IT WAS the location for one of the darkest periods in human history and claimed the lives of millions of Jewish people.
But for one Oxfordshire schoolgirl a trip to the Nazi concentration camp at Auschwitz, in Poland, will be especially poignant – because a number of her relatives disappeared during the Second World War.
Headington School pupil Katharine Davis, 17, is of Jewish descent and is one of two pupils from the Oxford school who will visit the camp next month.
The trip is being organised by the Holocaust Educational Trust, which has received £1.5m from the Government to support its Lessons from Auschwitz Project, for teachers and sixth-formers.
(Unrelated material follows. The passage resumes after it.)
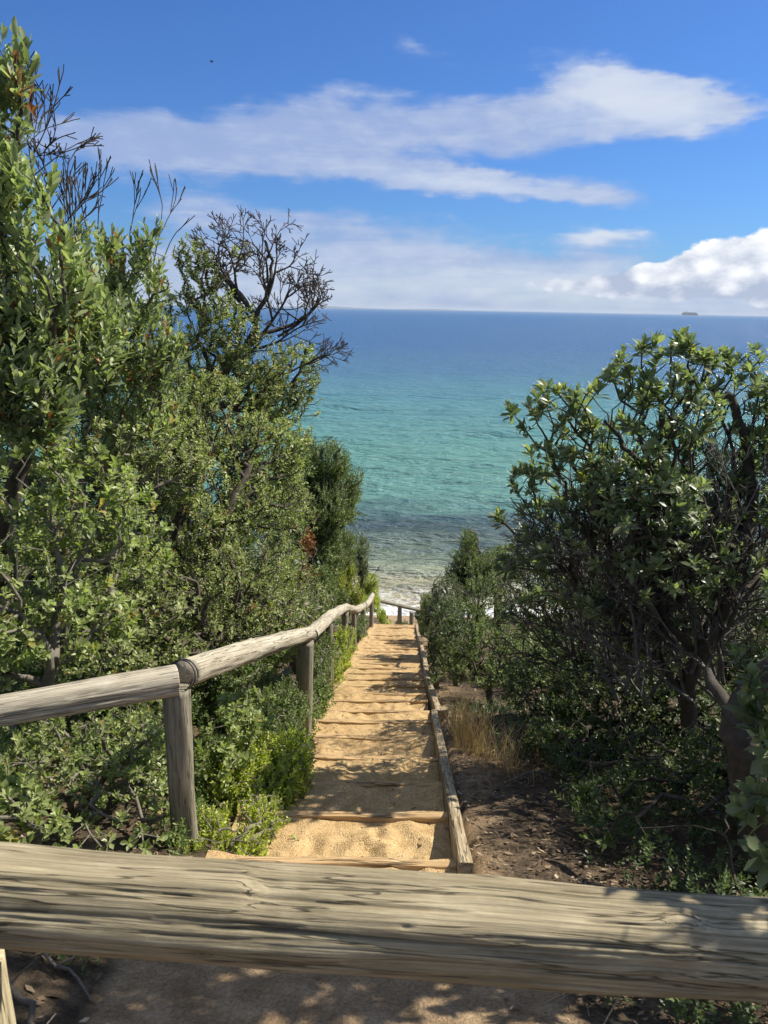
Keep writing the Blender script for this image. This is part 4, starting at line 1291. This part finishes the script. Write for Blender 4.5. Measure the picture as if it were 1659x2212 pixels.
plant('fine_leaf_shrub', 'far bush beyond the bottom fence on the right', 'shrub', (1.55, 20.5),
      [(905, 1325, 20.0, 14, 16), (925, 1312, 20.0, 22, 22), (870, 1348, 20.6, 22, 12)], 'finebig', 140, bark='bark_grey', scale=1.2, seg=.14)
plant('broad_leaf_shrub', 'near shrub with glossy broad leaves leaning in at the right edge', 'shrub', (1.75, 1.9),
      [(1640, 1470, 2.2, 60, 50, .2), (1655, 1560, 2.1, 50, 40, .2), (1680, 1760, 2.0, 60, 110, .2), (1760, 1600, 2.0, 90, 200, .3), (1800, 1850, 1.7, 120, 120, .25)], 'banksia', 36,
      bark='bark_dark', seg=.07, rmax=.03, scale=1.0, up=.5)
tb = at(1650, 1880, 2.55)
plant('banksia_tree', 'dark furrowed trunk standing close at the right edge', 'tree', (tb[0], tb[1]),
      [(1830, 1300, 2.4, 110, 160, .35), (1930, 1000, 2.4, 150, 200, .4), (1900, 215, 2.58, 130, 120, .28), (2110, 85, 2.58, 150, 130, .3), (2330, 185, 2.58, 150, 130, .3), (2050, -185, 2.65, 150, 130, .3), (2250, 465, 2.55, 170, 130, .3), (1990, 335, 2.6, 140, 110, .3)], 'banksia', 36,
      limbs=[dict(pts=pts((1640, 1800, 2.55), (1620, 1700, 2.55), (1605, 1610, 2.55), (1590, 1560, 2.6), (1640, 1480, 2.65), (1760, 1380, 2.6), (1900, 1100, 2.5), (2020, 700, 2.5), (2050, 400, 2.5)), r=.072),
             dict(pts=pts((1590, 1560, 2.6), (1560, 1510, 2.75), (1530, 1450, 2.9)), r=.03)], bark='bark_dark', seg=.08, wig=.25, rtip=.003, rmax=.08, kside=8, inner=60)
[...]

Katharine said: “It’s going to be very poignant for me, because I come from a Jewish background and I know that a number of my relatives went missing during that time. I really don’t know what to expect of it. It will be a great opportunity to experience it with like-minded people.
“There’s the worry it has turned into a bit of a tourist destination, with people viewing it as a place to check off on a list. It should certainly not be viewed as that at all.”
Teenagers from d’Overbroeck’s College, Rye St Anthony, St Clare’s and Wychwood schools are also flying out to Poland on February 11, in a 200-strong party of pupils from 100 schools around the Thames Valley and Chilterns area.
Teacher Linda Gregory is organising the trip at Headington School.
She said: “It’s a fantastic opportunity for these young adults to discover the true horrors of Auschwitz.
“People who go on this trip really learn to understand what happened there.
“It’s one of the darkest periods in human history, and it’s vital people remember the suffering of the millions who died at the camp.”
Auschwitz was the largest of a number of concentration camps and death camps built in Poland by Nazi Germany during the Second World War. From the spring of 1942 until the autumn of 1944, trains delivered Jews to the camp's gas chambers from all over Europe.
About 1.1m people, about 90 per cent of whom were Jewish, are thought to have died at the camp, Karen Pollock, the chief executive of the Holocaust Educational Trust, said: “This project is such a vital part of our work, because it gives students the chance to understand the dangers and potential effects of prejudice and racism today.”